**STATED PROBLEM**
For the data below, work out how many lines include the string "pixels" and report only the number.

### TASK MATERIAL

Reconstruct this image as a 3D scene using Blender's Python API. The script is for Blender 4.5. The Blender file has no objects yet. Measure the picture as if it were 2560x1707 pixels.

######
### TASK MATERIAL

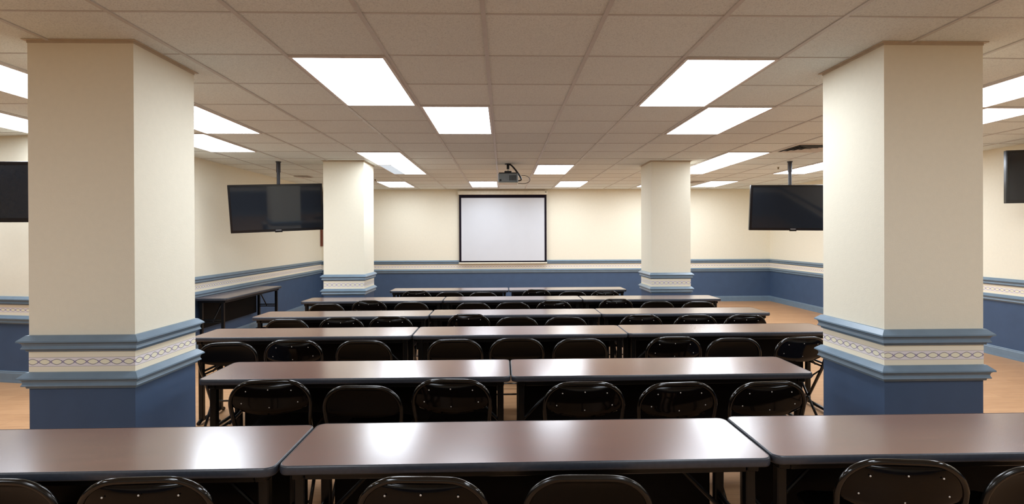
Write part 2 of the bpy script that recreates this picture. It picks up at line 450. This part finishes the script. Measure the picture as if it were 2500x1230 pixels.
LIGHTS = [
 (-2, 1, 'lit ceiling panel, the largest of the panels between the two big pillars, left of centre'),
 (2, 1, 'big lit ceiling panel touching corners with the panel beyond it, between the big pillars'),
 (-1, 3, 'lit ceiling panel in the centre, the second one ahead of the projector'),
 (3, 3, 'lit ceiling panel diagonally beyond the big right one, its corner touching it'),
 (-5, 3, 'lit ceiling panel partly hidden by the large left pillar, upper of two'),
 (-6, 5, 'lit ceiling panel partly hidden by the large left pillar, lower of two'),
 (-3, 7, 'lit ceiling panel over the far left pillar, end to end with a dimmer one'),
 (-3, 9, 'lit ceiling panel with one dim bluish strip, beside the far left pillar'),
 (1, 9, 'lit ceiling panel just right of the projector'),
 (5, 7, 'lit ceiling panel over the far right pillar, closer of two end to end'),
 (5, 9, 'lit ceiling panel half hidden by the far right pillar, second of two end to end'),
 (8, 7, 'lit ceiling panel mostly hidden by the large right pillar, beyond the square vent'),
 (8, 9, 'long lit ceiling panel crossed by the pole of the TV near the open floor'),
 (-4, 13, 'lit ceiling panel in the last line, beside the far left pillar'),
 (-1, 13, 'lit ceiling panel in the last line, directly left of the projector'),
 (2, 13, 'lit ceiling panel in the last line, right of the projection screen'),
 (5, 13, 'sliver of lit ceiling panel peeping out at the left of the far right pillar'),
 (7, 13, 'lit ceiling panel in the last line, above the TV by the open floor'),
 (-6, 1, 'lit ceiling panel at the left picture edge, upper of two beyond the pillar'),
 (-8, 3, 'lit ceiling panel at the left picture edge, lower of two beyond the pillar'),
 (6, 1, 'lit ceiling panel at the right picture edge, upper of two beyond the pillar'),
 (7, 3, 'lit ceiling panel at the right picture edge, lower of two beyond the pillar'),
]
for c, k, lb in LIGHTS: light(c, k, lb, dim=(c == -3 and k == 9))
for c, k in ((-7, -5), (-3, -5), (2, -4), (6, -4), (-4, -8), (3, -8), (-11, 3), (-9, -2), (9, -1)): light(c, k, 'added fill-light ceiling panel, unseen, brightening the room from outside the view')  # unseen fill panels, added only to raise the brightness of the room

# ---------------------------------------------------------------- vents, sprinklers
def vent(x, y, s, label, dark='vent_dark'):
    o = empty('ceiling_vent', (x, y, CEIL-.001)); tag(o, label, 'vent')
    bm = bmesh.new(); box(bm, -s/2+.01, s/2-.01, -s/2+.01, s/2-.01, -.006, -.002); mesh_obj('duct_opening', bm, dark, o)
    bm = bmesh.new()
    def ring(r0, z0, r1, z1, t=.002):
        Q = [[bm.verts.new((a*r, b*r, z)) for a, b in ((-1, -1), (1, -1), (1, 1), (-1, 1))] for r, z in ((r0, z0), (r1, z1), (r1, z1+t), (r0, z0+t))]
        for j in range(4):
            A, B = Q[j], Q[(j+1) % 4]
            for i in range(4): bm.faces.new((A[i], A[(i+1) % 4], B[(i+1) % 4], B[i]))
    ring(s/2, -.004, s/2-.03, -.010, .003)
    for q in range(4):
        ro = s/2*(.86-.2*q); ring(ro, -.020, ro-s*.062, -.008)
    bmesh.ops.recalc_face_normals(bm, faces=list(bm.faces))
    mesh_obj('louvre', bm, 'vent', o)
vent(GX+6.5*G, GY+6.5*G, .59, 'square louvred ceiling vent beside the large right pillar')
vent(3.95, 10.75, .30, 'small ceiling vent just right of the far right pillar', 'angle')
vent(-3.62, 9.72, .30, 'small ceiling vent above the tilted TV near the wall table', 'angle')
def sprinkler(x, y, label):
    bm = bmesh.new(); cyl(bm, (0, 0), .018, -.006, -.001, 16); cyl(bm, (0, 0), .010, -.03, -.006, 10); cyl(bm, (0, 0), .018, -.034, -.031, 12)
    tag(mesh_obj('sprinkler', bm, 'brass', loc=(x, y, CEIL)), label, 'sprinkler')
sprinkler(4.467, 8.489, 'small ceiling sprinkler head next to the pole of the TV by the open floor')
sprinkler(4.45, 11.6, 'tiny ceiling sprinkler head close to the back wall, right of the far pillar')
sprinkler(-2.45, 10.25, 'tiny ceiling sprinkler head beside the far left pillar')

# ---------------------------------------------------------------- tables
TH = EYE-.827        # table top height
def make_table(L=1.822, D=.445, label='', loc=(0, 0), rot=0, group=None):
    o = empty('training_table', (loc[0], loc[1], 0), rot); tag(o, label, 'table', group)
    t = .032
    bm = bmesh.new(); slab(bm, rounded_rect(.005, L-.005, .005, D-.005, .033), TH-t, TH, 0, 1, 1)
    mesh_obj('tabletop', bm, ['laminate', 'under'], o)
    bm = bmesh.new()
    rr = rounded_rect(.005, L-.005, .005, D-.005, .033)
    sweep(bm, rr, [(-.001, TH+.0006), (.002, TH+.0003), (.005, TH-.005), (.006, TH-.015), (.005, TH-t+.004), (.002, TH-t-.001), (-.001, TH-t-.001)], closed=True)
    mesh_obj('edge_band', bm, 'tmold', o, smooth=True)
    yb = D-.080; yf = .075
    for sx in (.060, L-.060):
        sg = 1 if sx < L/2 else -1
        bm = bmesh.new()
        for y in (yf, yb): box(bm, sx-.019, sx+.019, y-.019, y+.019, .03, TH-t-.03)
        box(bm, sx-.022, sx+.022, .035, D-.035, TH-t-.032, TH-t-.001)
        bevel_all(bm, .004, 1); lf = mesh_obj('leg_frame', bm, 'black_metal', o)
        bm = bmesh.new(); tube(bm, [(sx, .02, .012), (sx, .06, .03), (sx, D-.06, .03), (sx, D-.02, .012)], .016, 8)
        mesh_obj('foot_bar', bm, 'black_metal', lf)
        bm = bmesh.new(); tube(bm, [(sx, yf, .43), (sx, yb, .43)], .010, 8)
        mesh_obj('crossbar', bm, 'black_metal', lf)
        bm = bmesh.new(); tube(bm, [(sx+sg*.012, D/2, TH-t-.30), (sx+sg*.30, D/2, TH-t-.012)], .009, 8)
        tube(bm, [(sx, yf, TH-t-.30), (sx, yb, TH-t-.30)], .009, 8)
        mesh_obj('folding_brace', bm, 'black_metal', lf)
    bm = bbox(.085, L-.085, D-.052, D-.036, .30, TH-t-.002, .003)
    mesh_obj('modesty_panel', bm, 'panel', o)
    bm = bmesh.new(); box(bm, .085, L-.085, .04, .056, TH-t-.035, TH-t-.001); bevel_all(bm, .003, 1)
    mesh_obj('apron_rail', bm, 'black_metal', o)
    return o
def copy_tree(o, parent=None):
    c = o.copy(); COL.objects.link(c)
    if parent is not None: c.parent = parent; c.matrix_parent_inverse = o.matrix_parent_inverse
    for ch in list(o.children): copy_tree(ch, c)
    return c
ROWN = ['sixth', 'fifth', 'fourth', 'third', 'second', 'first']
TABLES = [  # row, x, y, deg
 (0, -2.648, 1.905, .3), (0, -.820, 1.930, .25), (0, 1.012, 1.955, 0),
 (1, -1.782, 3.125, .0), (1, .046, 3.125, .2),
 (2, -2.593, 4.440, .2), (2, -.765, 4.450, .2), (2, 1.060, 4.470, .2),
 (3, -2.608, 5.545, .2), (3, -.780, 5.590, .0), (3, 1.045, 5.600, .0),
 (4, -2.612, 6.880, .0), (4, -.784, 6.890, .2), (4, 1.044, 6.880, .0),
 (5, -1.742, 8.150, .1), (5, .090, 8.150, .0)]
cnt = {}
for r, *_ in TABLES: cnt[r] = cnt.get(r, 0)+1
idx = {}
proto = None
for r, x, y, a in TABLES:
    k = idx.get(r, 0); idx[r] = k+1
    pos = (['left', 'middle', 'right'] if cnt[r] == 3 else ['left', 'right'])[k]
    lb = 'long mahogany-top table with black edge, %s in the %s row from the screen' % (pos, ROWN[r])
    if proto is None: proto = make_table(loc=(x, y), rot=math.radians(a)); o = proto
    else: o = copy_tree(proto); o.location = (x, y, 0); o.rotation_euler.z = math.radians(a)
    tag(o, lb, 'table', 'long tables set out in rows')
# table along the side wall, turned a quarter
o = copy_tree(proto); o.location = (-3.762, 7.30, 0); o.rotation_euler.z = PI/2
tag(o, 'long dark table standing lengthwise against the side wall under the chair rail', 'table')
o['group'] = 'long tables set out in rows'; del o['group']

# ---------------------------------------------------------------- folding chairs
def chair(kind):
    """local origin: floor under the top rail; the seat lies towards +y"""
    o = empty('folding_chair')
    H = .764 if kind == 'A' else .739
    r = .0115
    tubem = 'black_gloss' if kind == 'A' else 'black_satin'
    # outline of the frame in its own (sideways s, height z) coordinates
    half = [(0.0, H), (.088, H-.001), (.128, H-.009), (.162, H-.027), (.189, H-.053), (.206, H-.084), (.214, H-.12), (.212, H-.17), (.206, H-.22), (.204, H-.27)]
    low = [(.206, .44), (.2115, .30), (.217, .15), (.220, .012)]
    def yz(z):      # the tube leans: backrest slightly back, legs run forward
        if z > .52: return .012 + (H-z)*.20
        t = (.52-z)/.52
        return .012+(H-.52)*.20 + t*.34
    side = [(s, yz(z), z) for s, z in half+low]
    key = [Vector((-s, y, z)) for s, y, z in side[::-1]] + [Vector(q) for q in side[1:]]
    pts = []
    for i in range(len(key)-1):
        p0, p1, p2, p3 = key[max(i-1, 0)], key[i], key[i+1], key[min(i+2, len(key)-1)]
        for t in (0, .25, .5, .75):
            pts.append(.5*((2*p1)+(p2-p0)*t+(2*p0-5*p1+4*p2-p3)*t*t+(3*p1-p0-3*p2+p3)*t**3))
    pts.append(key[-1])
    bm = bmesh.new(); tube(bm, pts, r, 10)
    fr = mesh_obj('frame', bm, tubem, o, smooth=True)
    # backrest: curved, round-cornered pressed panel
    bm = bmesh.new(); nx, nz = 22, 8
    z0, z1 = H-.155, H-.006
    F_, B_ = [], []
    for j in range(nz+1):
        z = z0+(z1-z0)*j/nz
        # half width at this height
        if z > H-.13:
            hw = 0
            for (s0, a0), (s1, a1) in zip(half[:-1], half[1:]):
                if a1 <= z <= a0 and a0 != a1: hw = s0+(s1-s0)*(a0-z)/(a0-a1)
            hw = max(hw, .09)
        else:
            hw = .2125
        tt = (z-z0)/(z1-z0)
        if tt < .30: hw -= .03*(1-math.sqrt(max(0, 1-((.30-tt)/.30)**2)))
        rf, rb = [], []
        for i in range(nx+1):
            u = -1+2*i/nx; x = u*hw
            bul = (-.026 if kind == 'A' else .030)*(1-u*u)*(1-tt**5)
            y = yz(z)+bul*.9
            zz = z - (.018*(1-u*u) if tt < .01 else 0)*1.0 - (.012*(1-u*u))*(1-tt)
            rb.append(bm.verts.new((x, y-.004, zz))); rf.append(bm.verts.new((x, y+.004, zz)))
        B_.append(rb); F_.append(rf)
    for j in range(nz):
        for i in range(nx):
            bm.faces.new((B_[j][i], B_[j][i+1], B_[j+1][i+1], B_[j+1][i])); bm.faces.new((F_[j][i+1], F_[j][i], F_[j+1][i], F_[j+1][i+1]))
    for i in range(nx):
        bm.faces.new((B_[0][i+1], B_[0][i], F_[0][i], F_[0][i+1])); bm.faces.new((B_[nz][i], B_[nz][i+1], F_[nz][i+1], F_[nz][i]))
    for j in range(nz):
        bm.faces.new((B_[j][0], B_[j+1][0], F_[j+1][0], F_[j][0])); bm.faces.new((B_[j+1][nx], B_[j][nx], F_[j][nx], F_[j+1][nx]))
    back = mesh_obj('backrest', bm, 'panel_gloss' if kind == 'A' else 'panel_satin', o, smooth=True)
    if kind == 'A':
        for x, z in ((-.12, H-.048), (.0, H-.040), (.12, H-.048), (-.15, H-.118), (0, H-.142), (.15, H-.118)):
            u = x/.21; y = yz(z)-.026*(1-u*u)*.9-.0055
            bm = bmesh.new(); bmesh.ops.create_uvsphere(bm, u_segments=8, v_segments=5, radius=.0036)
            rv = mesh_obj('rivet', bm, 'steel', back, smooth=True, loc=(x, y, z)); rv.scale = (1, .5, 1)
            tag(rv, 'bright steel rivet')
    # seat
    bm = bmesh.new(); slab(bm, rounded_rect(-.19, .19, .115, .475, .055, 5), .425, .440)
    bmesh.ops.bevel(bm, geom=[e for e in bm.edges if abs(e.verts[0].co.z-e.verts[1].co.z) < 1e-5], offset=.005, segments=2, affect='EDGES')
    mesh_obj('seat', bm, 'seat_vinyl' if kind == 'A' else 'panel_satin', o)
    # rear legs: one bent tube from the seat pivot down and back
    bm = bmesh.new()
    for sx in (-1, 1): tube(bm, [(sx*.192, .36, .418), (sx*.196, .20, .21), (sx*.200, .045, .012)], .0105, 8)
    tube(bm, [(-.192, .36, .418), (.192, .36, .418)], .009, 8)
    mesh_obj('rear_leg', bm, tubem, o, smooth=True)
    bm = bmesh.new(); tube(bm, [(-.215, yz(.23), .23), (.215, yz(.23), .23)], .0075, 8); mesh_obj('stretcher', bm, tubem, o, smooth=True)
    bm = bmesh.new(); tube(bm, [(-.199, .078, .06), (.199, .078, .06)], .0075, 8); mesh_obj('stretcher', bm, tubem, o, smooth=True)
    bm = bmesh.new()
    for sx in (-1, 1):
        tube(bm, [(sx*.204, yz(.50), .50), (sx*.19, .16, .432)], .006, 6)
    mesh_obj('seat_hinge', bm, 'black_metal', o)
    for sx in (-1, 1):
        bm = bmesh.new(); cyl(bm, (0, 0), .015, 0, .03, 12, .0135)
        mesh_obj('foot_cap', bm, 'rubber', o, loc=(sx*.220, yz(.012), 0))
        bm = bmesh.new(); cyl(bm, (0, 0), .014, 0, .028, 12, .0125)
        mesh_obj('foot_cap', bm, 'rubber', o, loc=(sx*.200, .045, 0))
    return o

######

**COMPLETED TASK**
2